EXERCISE: Pictures excluded, return the lines below from the first through the line holding "for i in range(len(sb.data.materials)): sb.data.materials[i]".

SOURCE EXCERPT:

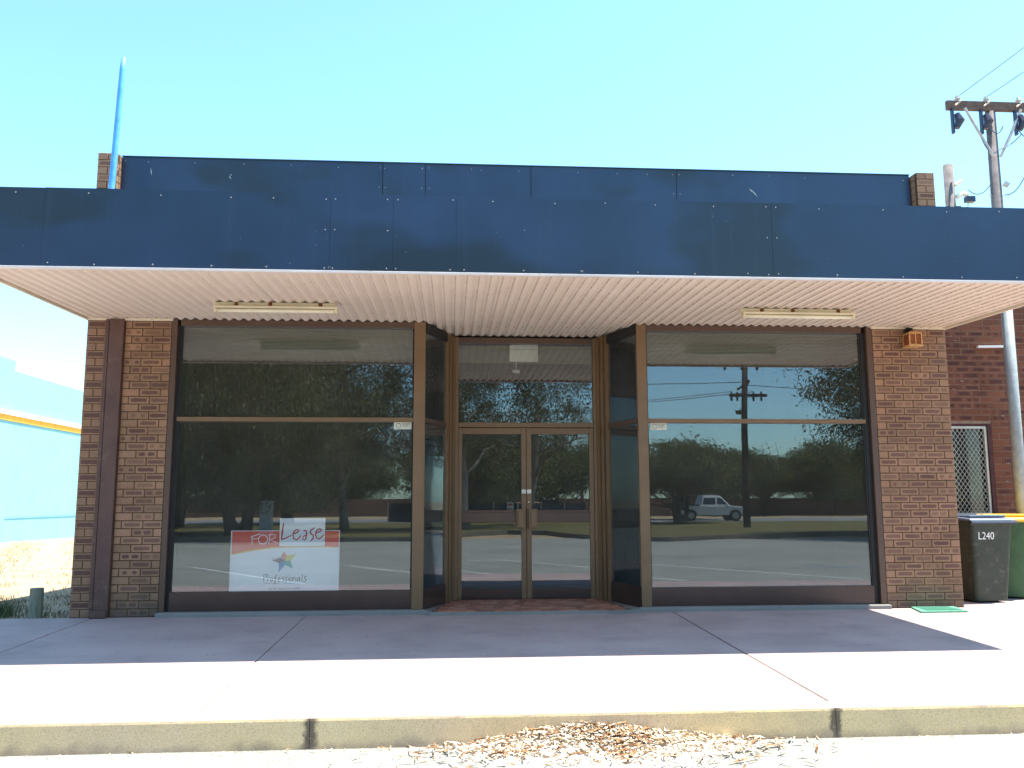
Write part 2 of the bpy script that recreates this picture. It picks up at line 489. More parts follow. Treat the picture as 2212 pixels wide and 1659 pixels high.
# narrow strip left of the column and the parapet ends
strip = []
w = CX0-XA
lay(None, XA, CX0, 0, NC, lambda c: (w,) if c%2 else (w*.52,w*.48), 0, CH, stuff=strip)
def join_bricks(items, name, parent):
    out = {}
    big = MB(); mats = []; midx = []
    for me, loc, rot in items:
        mt = me.materials[0]
        if mt not in mats: mats.append(mt)
        mx = Matrix.Translation(loc) @ Matrix.Rotation(rot[2],4,'Z')
        b = len(big.v)
        big.v += [tuple(mx @ v.co) for v in me.vertices]
        for p in me.polygons:
            big.f.append(tuple(i+b for i in p.vertices)); midx.append(mats.index(mt))
    me = big.mesh(name)
    for mt in mats: me.materials.append(mt)
    me.polygons.foreach_set('material_index', midx)
    o = link(name, me, parent); o['kind'] = 'stuff'
    return o
# own plain material for joined bricks: patches need per-brick coordinates, so use a local-coordinate brick pattern by noise
t = NT('strip bricks', .8, .2)
gx,gy,gz = t.sep(t.world())
fz = t.math('ABSOLUTE', t.math('SUBTRACT', t.math('FRACT', t.math('DIVIDE', gz, CH)), .5))
fx = t.math('ABSOLUTE', t.math('SUBTRACT', gx, XA+.11))
odd = t.math('GREATER_THAN', t.math('FRACT', t.math('DIVIDE', gz, CH*2)), .5)
ms = t.math('MULTIPLY', t.ramp(t.math('ADD', fz, t.math('MULTIPLY', t.noise(40,2,.5), .08)), [(.30,1.0),(.36,0.0)]), t.ramp(t.math('MULTIPLY', fx, 10.0), [(.80,1.0),(.95,0.0)]))
ms = t.math('MULTIPLY', ms, t.math('ADD', t.math('MULTIPLY', odd, .8), .15))
c = t.mix(ms, t.ramp(t.noise(7,2,.5), [(.35,tuple(q*.85 for q in BR)),(.65,BR)]), DK)
c = t.mix(1.0, c, t.ramp(t.noise(220,2,.5), [(.35,.72),(.6,1.08)]), 'MULTIPLY')
t.color(c); t.bump(t.noise(150,3,.7), .5, .003)
sb = join_bricks(strip, 'brick_strip', pl)
for i in range(len(sb.data.materials)): sb.data.materials[i] = t.m

# brown steel column
m = MB(); m.box(CX0+.052, CX1-.004, -.045, .02, .06, 3.25); m.box(CX0+.004, CX0+.042, -.03, .02, .02, 3.25); m.box(CX0+.042, CX0+.052, -.012, .02, .02, 3.25)
colm = m.build('steel_column', simple('brown column paint', (.105,.055,.045), .55, .35, var=.2, scale=4, dirt=(.16,.11,.07)), shop, bevel=.004)
m = MB(); m.box(CX0+.03, CX1-.0, -.10, .0, 0.004, .075); m.build('column_foot', colm.data.materials[0], colm, bevel=.008)

# white trim boards over the piers
for a,b in ((XA-.01,XB+.012),(XJ-.012,XK+.0)):
    m = MB(); m.box(a, b, -.022, .05, ZW+.002, ZW+.031); m.build('trim_board', M['cream'], shop, bevel=.003)

# structural shell: side/back walls, slab, dark room
m = MB()
m.box(XA+.003, XA+.25, .39, 12, -.3, 5.0); m.box(XK-.25, XK-.003, .39, 12, -.3, 5.0); m.box(XA+.25, XK-.25, 11.8, 12, -.3, 5.0)
wl = m.build('wall', simple('side brickwork', (.24,.14,.09), .9, .2, var=.3, scale=9, bump=.5), shop)
m = MB(); m.box(XA+.25, XK-.25, .38, 11.8, 4.6, 4.7); m.box(XA, XK, -.02, .38, 3.285, 3.35)
m.build('roof', simple('roof sheet', (.3,.3,.29), .7, .3), shop)
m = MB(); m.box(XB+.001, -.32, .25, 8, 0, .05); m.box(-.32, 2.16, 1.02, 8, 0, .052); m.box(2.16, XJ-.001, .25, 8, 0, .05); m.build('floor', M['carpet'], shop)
m = MB()
m.box(XA+.31, XA+.35, .41, 8, .05, 3.2); m.box(XK-.35, XK-.31, .41, 8, .05, 3.2)
m.box(XA+.36, XK-.36, 2.5, 2.6, .05, 3.2)
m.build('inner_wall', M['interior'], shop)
m = MB()
y = .12
while y < 2.45:
    for a,b in (((XB+.02 if y<.4 else XA+.36, XE-.02),(XH+.02, XJ-.02 if y<.4 else XK-.36)) if y < 1.06 else ((XA+.36, XK-.36),)):
        m.box(a, b, y, y+.055, 3.175, 3.185); m.box(a, b, y+.055, y+.10, 3.20, 3.205)
    y += .10
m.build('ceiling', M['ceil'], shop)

# concrete ledge under the windows
m = MB(); m.prism([(XB-.01,-.075),(XE+.06,-.075),(XE+.02,.0),(XE+.02,.26),(XB-.01,.26)], -.02, .046); m.build('ledge', M['ledge'], shop, bevel=.012)
m = MB(); m.prism([(XH-.06,-.075),(XJ+.015,-.075),(XJ+.015,.26),(XH-.02,.26),(XH-.02,0)], -.02, .046)
m.build('ledge', M['ledge'], shop, bevel=.012)

# shop windows
GY = .065
def window(x0, x1, jl, jr):
    """x0..x1 glass; jl, jr outer limits of the frame"""
    w = empty('window'); w.parent = shop
    for a,b,out in ((jl+.001,x0,-1 if jl == XB else 0),(x1,jr-.001,1 if jr == XJ else 0)):
        fa,fb = (a, a+.060) if out == -1 else ((b-.070, b) if out == 1 else (a, b))
        m = MB(); m.box(fa, fb, .0, .11, .046, ZW+.03); m.build('jamb', M['bronze'] if not out else M['bronze_dark'], w, bevel=.004)
        if out:
            ra,rb = (fb+.0005, b) if out == -1 else (a, fa-.0005)
            m = MB(); m.box(ra, rb, .045, .10, .046, 3.19); m.build('rebate', M['black'], w)
    m = MB(); m.box(x0+.001, x1-.001, .003, .10, 3.19, ZW+.028); m.build('head', M['bronze_dark'], w, bevel=.003)
    m = MB(); m.box(x0+.001, x1-.001, .012, .095, 2.113, 2.160); m.build('transom', M['bronze'], w, bevel=.003)
    m = MB(); m.box(x0+.001, x1-.001, .035, .10, .046, .252); m.build('kick_panel', M['kick'], w, bevel=.003)
    for z0,z1 in ((.2525,2.1125),(2.1605,3.1895)):
        m = MB(); m.box(x0+.001, x1-.001, GY, GY+.006, z0, z1); m.build('pane', M['glass'], w)
        for a,b in ((x0+.001,x0+.018),(x1-.018,x1-.001)):
            m = MB(); m.box(a, b, GY-.012, GY-.001, z0+.001, z1-.001); m.build('gasket', M['black'], w)
    return w
window(XC, XD, XB, XE)
window(XH2, XI, XH, XJ)

# splayed side windows of the entrance recess
YD = .945
def splay(xa, xb):
    s = 1 if xb > xa else -1
    d = Vector((xb-xa, YD, 0)); Ln = d.length
    ang = math.atan2(YD, xb-xa)
    o = empty('side_window', (xa, 0, 0), ang); o.parent = shop
    h = .03
    yy = (-h, h)
    for a,b,w_ in ((Ln-.30,Ln-.235,.025),(Ln-.20,Ln-.135,.03),(Ln-.10,Ln-.03,.035)):
        m = MB(); m.box(a, b, -w_, w_, .04, ZW+.028); m.build('mullion', M['bronze'], o, bevel=.003)
    m = MB(); m.box(.02, Ln-.301, -.025, .025, 3.15, ZW+.027); m.build('rail', M['black'], o)
    m = MB(); m.box(.02, Ln-.301, -.02, .02, 2.11, 2.16); m.build('rail', M['bronze_dark'], o)
    m = MB(); m.box(.02, Ln-.301, -.02, .02, .04, .27); m.build('kick_panel', M['kick'], o)
    for z0,z1 in ((.271,2.109),(2.161,3.149)):
        m = MB(); m.box(.02, Ln-.301, -.003, .003, z0, z1); m.build('pane', M['glass'], o)
    for a in (Ln-.234, Ln-.134):
        m = MB(); m.box(a, a+.033, -.01, .01, .04, 3.2); m.build('backing', M['black'], o)
splay(XE-.02, .0254)
splay(XH+.02, 1.829)

# door frame with top light, and two door leaves
m = MB(); m.box(.016,.085,YD-.03,YD+.07,.03,ZW+.03); m.box(1.775,1.84,YD-.03,YD+.07,.03,ZW+.03); m.box(.086,1.774,YD-.02,YD+.07,2.13,2.19)
df = m.build('door_frame', M['bronze'], shop, bevel=.004)
m = MB(); m.box(.086,1.774,YD-.015,YD+.06,3.19,ZW+.028); m.build('head', M['bronze_dark'], df, bevel=.003)
m = MB(); m.box(.086,1.774,YD+.02,YD+.026,2.191,3.189); m.build('pane', M['glass'], df)
def leaf(x0, x1, hinge_left):
    sl, sr = (.045,.058) if hinge_left else (.060,.056)
    m = MB(); y0,y1 = YD-.005, YD+.04
    m.box(x0, x0+sl, y0, y1, .045, 2.124); m.box(x1-sr, x1, y0, y1, .045, 2.124); m.box(x0+sl+.001, x1-sr-.001, y0+.001, y1, 2.048, 2.123)
    d = m.build('door', M['bronze'], shop, bevel=.003)
    m = MB(); m.box(x0+sl+.001, x1-sr-.001, y0+.004, y1, .045, .165); m.build('bottom_rail', M['kick'], d)
    m = MB(); m.box(x0+sl+.001, x1-sr-.001, y0-.006, y1, .965, 1.085); m.box(x0+sl+.001, x1-sr-.001, y0-.001, y1, 1.0855, 1.112); m.build('mid_rail', M['bronze_dark'], d, bevel=.003)
    for z0,z1 in ((.1655,.9645),(1.1125,2.0475)):
        m = MB(); m.box(x0+sl+.001, x1-sr-.001, YD+.02, YD+.026, z0, z1); m.build('pane', M['glass'], d)
    a,b = (x1-.125,x1-.018) if hinge_left else (x0+.022,x0+.128)
    m = MB(); m.box(a, b, y0-.055, y0-.002, .885, 1.125); m.box(a+.02,b-.02,y0-.075,y0-.055,.90,1.11); m.build('push_handle', M['bronze'], d, bevel=.006)
    xc = x1-.030 if hinge_left else x0+.030
    m = MB(); m.box(xc-.026, xc+.026, y0-.003, y0-.0005, 1.315, 1.362); m.build('label_plate', M['offwhite'], d)
    if not hinge_left:
        m = MB(); m.box(xc-.02, xc+.008, y0-.004, y0-.0005, 1.17, 1.235); m.build('lock', M['ochre'], d)
        m = MB(); m.tube([(xc-.006,y0-.004,1.21),(xc-.006,y0-.012,1.21)], .009, 10); m.build('lock_barrel', M['white'], d)
leaf(.088, .925, True)
leaf(.931, 1.772, False)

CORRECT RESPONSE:
Write part 2 of the bpy script that recreates this picture. It picks up at line 489. More parts follow. Treat the picture as 2212 pixels wide and 1659 pixels high.
# narrow strip left of the column and the parapet ends
strip = []
w = CX0-XA
lay(None, XA, CX0, 0, NC, lambda c: (w,) if c%2 else (w*.52,w*.48), 0, CH, stuff=strip)
def join_bricks(items, name, parent):
    out = {}
    big = MB(); mats = []; midx = []
    for me, loc, rot in items:
        mt = me.materials[0]
        if mt not in mats: mats.append(mt)
        mx = Matrix.Translation(loc) @ Matrix.Rotation(rot[2],4,'Z')
        b = len(big.v)
        big.v += [tuple(mx @ v.co) for v in me.vertices]
        for p in me.polygons:
            big.f.append(tuple(i+b for i in p.vertices)); midx.append(mats.index(mt))
    me = big.mesh(name)
    for mt in mats: me.materials.append(mt)
    me.polygons.foreach_set('material_index', midx)
    o = link(name, me, parent); o['kind'] = 'stuff'
    return o
# own plain material for joined bricks: patches need per-brick coordinates, so use a local-coordinate brick pattern by noise
t = NT('strip bricks', .8, .2)
gx,gy,gz = t.sep(t.world())
fz = t.math('ABSOLUTE', t.math('SUBTRACT', t.math('FRACT', t.math('DIVIDE', gz, CH)), .5))
fx = t.math('ABSOLUTE', t.math('SUBTRACT', gx, XA+.11))
odd = t.math('GREATER_THAN', t.math('FRACT', t.math('DIVIDE', gz, CH*2)), .5)
ms = t.math('MULTIPLY', t.ramp(t.math('ADD', fz, t.math('MULTIPLY', t.noise(40,2,.5), .08)), [(.30,1.0),(.36,0.0)]), t.ramp(t.math('MULTIPLY', fx, 10.0), [(.80,1.0),(.95,0.0)]))
ms = t.math('MULTIPLY', ms, t.math('ADD', t.math('MULTIPLY', odd, .8), .15))
c = t.mix(ms, t.ramp(t.noise(7,2,.5), [(.35,tuple(q*.85 for q in BR)),(.65,BR)]), DK)
c = t.mix(1.0, c, t.ramp(t.noise(220,2,.5), [(.35,.72),(.6,1.08)]), 'MULTIPLY')
t.color(c); t.bump(t.noise(150,3,.7), .5, .003)
sb = join_bricks(strip, 'brick_strip', pl)
for i in range(len(sb.data.materials)): sb.data.materials[i] = t.m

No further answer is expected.